Monday, August 25, 2014

FW: RHB FIC Credit Market Update - 25/8/14

25 August 2014


Credit Market Update

Balanced APAC Credit Flows; New PACRA 8/18 Could Offer Some Pick-up

REGIONAL                      
¨      Balanced flows across APAC credits; UST curve flattened. The JACI Composite tightened 1.6bps (to 244.3bps), with corresponding movement in the IG by 2.2bps (to 175.7bps) while the HY was marginally wider by 0.8bps (to 472.8bps). In China/HK, we observed that flows were largely two ways, with some buying interest into China oil benchmarks while HK saw selling on HUWHY and SUNHUN papers. In the SG USD market, investors were selling into short-term TEMASE while simultaneously buying into long-term TEMASE. The UST curve flattened as the 2y rose 2.4bps to 0.49% while the 10y stayed broadly unchanged at 2.40%. Yellen’s speech at Jackson Hole had a dovish bent as she while she acknowledged clearly improving US conditions, ‘there is significant room for more improvement’.
¨      Yields ended the week lower; Pacific Radiance printed 4y at 4.30%. The SGD swaps curve saw yields declining 2-5bps across broad durations last Friday, although the short to mid-end saw upward yield pressure this morning (+3bps to +4bps).
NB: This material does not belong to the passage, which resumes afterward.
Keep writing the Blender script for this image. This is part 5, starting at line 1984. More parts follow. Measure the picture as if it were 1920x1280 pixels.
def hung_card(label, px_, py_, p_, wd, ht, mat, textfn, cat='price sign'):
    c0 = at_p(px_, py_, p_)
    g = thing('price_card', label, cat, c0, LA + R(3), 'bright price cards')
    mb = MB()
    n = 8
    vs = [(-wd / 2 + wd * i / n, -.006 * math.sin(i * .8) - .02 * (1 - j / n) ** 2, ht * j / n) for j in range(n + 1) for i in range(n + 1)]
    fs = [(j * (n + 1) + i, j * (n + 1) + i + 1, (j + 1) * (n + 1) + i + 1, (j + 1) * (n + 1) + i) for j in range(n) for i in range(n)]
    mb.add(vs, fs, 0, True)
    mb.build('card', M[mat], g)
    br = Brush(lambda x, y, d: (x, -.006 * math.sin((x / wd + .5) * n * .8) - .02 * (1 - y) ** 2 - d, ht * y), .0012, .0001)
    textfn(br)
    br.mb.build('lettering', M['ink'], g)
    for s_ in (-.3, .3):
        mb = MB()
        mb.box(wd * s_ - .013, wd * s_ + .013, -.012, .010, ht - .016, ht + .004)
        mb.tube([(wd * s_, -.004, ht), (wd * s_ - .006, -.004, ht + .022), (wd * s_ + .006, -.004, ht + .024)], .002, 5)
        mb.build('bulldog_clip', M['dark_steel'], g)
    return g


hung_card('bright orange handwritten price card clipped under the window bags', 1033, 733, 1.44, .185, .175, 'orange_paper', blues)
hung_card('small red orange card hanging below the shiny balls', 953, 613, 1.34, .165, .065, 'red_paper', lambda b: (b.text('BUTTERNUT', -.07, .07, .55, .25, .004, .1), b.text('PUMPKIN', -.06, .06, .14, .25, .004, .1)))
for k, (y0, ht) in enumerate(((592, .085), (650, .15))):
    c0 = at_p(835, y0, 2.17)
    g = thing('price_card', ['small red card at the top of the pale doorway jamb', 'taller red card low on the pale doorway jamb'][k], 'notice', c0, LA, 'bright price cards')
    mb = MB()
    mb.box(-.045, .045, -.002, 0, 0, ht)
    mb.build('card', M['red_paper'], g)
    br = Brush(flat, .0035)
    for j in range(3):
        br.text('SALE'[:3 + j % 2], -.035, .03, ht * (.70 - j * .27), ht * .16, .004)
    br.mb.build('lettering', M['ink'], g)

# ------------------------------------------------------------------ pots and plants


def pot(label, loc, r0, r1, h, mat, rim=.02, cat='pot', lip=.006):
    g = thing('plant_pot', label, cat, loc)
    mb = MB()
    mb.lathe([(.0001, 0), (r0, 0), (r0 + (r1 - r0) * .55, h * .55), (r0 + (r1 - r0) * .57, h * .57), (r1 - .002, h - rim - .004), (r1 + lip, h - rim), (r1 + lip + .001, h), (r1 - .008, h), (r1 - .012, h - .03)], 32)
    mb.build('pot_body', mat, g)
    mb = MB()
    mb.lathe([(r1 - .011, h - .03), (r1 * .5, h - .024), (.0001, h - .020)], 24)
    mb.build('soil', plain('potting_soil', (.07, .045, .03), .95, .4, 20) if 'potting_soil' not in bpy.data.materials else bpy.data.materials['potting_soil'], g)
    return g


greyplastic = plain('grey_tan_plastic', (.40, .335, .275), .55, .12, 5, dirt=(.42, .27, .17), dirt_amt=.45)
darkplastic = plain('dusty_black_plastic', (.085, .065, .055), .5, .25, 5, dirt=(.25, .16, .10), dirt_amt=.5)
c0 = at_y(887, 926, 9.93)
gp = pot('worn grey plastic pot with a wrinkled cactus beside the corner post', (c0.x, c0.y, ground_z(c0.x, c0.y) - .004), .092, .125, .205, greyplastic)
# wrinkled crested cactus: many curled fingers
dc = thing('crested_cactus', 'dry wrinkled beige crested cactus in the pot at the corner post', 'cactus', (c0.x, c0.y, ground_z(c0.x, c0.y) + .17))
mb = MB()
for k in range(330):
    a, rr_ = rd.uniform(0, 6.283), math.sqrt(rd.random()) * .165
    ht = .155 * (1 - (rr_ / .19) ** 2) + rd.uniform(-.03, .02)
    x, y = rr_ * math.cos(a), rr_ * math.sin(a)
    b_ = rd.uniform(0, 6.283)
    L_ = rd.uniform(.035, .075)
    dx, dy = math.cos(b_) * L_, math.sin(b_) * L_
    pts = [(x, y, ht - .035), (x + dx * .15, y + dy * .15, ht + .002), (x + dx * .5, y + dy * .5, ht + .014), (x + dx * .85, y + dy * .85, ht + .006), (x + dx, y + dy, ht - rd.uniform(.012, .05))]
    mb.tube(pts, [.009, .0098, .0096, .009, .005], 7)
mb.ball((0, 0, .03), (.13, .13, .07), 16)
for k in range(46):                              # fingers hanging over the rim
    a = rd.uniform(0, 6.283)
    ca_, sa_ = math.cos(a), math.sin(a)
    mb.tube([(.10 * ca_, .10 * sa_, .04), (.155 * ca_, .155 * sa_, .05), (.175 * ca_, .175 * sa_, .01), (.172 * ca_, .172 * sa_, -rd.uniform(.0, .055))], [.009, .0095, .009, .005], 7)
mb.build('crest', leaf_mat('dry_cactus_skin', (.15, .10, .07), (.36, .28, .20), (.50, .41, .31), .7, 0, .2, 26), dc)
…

The 3y/5y spread steepened to 64.45bps (previous: 61.9bps). Meanwhile, the credit space similarly saw buying interest, with new CAPLSP 24, UOBSP 26c22 and UOBSP Pc19 inching a couple of bps tighter. Meanwhile, Pacific Radiance (NR) priced SGD100m 4y at 4.30%, inside guidance of 4.50%. Looking ahead, investors may be eyeing SG inflation release today, which is expected to improve (consensus: 0.3%; previous: -0.7%) and potentially pressuring yields upwards.

MALAYSIA
¨      Secondary market fueled by Aquasar. Local credit closed the week with average trading volume of MYR392m compared to YTD daily average of MYR380m. Shorter-dated Aquasar topped the volume chart on combined transaction of MYR135m. Aquasar 7/15 and 7/17 inched higher by 4.9bps and 1.4bps  to 3.953% and 4.681% respectively, while Aquasar 7/16 saw debut trade to close at 4.021%. We also noted long-end Plus 1/23-1/38 tighten 0.1- 5.4bps ending the day at 4.44%-4.9% with MYR55m reportedly done.

TRADE IDEA: SGD

Bond
Pacific Radiance (PACRA) 4.30% 8/18 (NR)
(price: 99.9; yield: 4.33%)
Comparable(s)
EZISP 4.6% 8/18 (NR) (price: 101.4; yield: 4.19%)
Dyna-Mac (DMHLSP) 4.25% 8/17 (NR) (price: 101.2; 3.81%)
Relative Value
Pacific Radiance’s new 4y issuance could be tightly priced relative to peers. Quoted at 4.33%, we opine that the pricing of PACRA 18 could be the reflection of its high leverage relative to DMHLSP and its smaller size relative to EZISP. While we are neutral on the new bond, we see some headroom for yield to inch marginally lower by c.5-15bps given its comparable credit metrics with EZISP.
Fundamentals
We view Pacific Radiance’s credit profile as mildly positive, supported by:
1)     Young and diverse fleet. The group’s young age of its wholly-owned vessels of average 4y may be more appealing to customers, compared to industry average age of 13-14y. Further, the diverse fleet allows the group to provide services across different phases of an oil field’s life cycle.
2)     Healthy credit metrics. The company’s leverage and liquidity ratios have been improving over the years, as reflected by its debt/EBITDA ratio of 3.7x for 1Q14 (FY13: 4.1x; FY12: 6.1x) and EBITDA/Interest ratio of 6.5x (FY13: 4.2x; FY12: 3.7x).